Device is not booting after installing new experimental Linux 5.19
Manjaro doesn’t boot. No keyboard working
Device is not booting after installing new experimental Linux 5.19
Manjaro doesn’t boot. No keyboard working
inxi
in a terminal or in console.inxi --admin --verbosity=7 --filter --no-host --width
Did you remove the other kernel? If not boot into it.
No,i have 4 kernel installed.
Good, because experimental kernels are marked experimental for a reason, they may have issues. Use an existing one that works. If you want to get the other one running because you have specific hardware requirements that need that experimental kernel, good luck.
How do I change kernel? Laptop is not accepting any input. After Turning on It just show this error screen.
Keep hitting the ESC key during boot to show the grub screen.
Once inside the system
Enter this in the terminal sudo nano /etc/default/grub
change your GRUB_TIMEOUT_STYLE=hidden to GRUB_TIMEOUT_STYLE=menu then run sudo update-grub
Thanks I changed my kernel to 5.18 rt. It worked.
Remove the experimental kernel, try to stay with a LTS kernel unless you need specific support for some new hardware. I edited the way to make grub show all the time in my previous post while you were posting. Remember always keep at least two kernels so you have a good one to boot into.
can you report
sudo mhwd-kernel -li
3 kernel, 419, 515, 518-rt, currently using 518, I tried 519 , that produced the error.
ok for 4.19 , 5.15 , 5.18 ( not rt )
version 5.19 has just started , you should try next time , if not , reboot on 5.18
sudo mhwd-kernel -i linux519
last report ,only keyboard or also disk or video card ?
inxi -Fza
Device-1: AMD Mullins [Radeon R4/R5 Graphics] vendor: Lenovo driver: radeon
v: kernel alternate: amdgpu arch: GCN-2 code: Sea Islands
process: GF/TSMC 16-28nm built: 2013-17 ports: active: eDP-1
empty: HDMI-A-1,VGA-1 bus-ID: 00:01.0 chip-ID: 1002:9851 class-ID: 0300
Device-2: Chicony EasyCamera type: USB driver: uvcvideo bus-ID: 1-1.4:3
chip-ID: 04f2:b581 class-ID: 0e02 serial:
Display: wayland server: X .org v: 1.21.1.4 with: Xwayland v: 22.1.3
compositor: gnome-shell driver: gpu: radeon display-ID: 0
Monitor-1: eDP-1 model: BOE Display 0x06bd built: 2016 res: 1366x768
dpi: 112 gamma: 1.2 size: 309x173mm (12.17x6.81") diag: 354mm (13.9")

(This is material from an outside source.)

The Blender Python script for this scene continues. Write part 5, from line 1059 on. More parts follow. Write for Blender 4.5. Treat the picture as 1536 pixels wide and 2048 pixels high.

ratio: 16:9 modes: max: 1366x768 min: 640x480
OpenGL: renderer: AMD KABINI (LLVM 14.0.6 DRM 2.50 5.18.0-1-rt11-MANJARO)
v: 4.5 Mesa 22.1.4 direct render: Yes
Kernels are mostly for hardware support. The reason to try experimental kernels is to enable specific new hardware you may have. If you dont have newer hardware and your system is working you really dont need a new experimental kernel. You can test, and run this or that, but unless you need it for hardware support, its most likely a waste of time. This is especially true if you have little tolerance for bugs or limited troubleshooting skills.
By all means test or try a new kernel if you want, but imho keep at least one other kernel installed so you can boot into it in case the experimental one doesnt work.